“I have decided to stick with love. Hate is too great a burden to bear.” These words from the late Reverend Dr. Martin Luther King Jr. are a part of the best advice I have ever received.
Everyone at some point in their life has had to deal with some type of injustice. Wrongs come in massive variations, but to the one who receives them, the caliber does not matter. What matters is the fact that they should never had occurred. Believe me, I get this. As an African-American female living in South Carolina I have had no choice but to learn it and learn it fast.
The fact is that the African-American population has not had a fun time in the United States. Injustices that no one should have ever experienced occurred on a regular basis, and they were all legal. The fact is that the Civil War was won in favor of the North and slavery was abolished in the entire U.S. shortly thereafter. We have made tremendous progress within the last 100 years; however the journey is not over.
I am always reminded that approximately 70 years ago, the life that I am currently living did not exist. I would not be attending a university such as FMU without being worried about my safety. I would not be a leadership member in Baptist Collegiate Ministries, which is made up of primarily Caucasian students. I most certainly would not have shared a living space with a total of 5 Caucasian females within the last two years.

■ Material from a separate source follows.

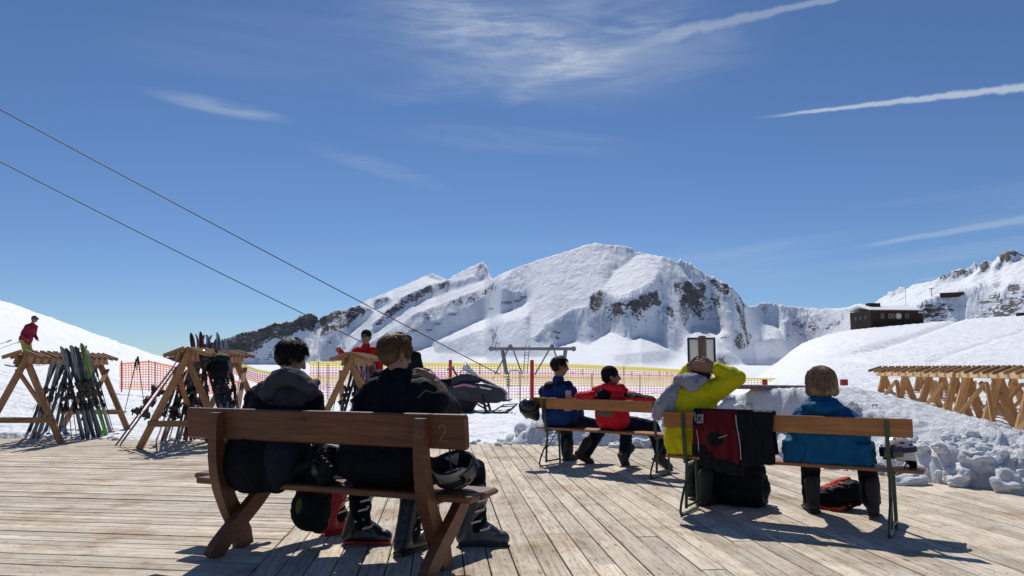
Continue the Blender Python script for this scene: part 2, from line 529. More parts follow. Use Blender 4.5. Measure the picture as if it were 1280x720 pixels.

I know you are probably thinking, ‘Well, all that is all in the past.” Let me inform you: No it is not. It is living plain and in our faces every day. What is not apparent, however, is that though some of the Caucasian population retains the beliefs and mindsets of the past they are not the only culprits of the current situation that we remain in today.
Do you know what an assimilationist society is? It is the process by which a minority group gradually adopts the customs and attitudes of the prevailing culture. I first really pondered the concept after a conversation with Dr. Jones, but have since then come to realize that much of what comprises the idea runs rampant in the Black community. Here we are in a world that has previously viewed us as something we deemed inaccurate, yet we still behave as they described us and expect for things to change. Oh, how flawed that supposition remains.
We want the money without the jobs, the jobs without the education and the credibility without having to earn it. It seems that even though the university sits on the land of a former slave plantation I cannot escape the ignorance. Though, I should call it stupidity as the ignorant do not know any better. We know what we have been subjected to. At one point we were not allowed to learn, yet I find that so many on this campus are ungrateful for an opportunity that not many are afforded.
To make matters worse, I find that much of the hate speech I have heard has come from the mouths of men and women whose ancestors suffered the same injustices as mine. I cannot even make the walk from Founders Hall to my apartment without hearing the N-word thrown around carelessly, and in front of those who are “banned” from its usage. “A term of endearment” is what they call it until one of our Caucasian peers adopts it. Is this the example we want to set for our younger siblings, nieces, nephews, and even children? A life of hypocrisy that justifies violence against those who witness our own people using a word that is a stain upon us? Dr. King would not approve.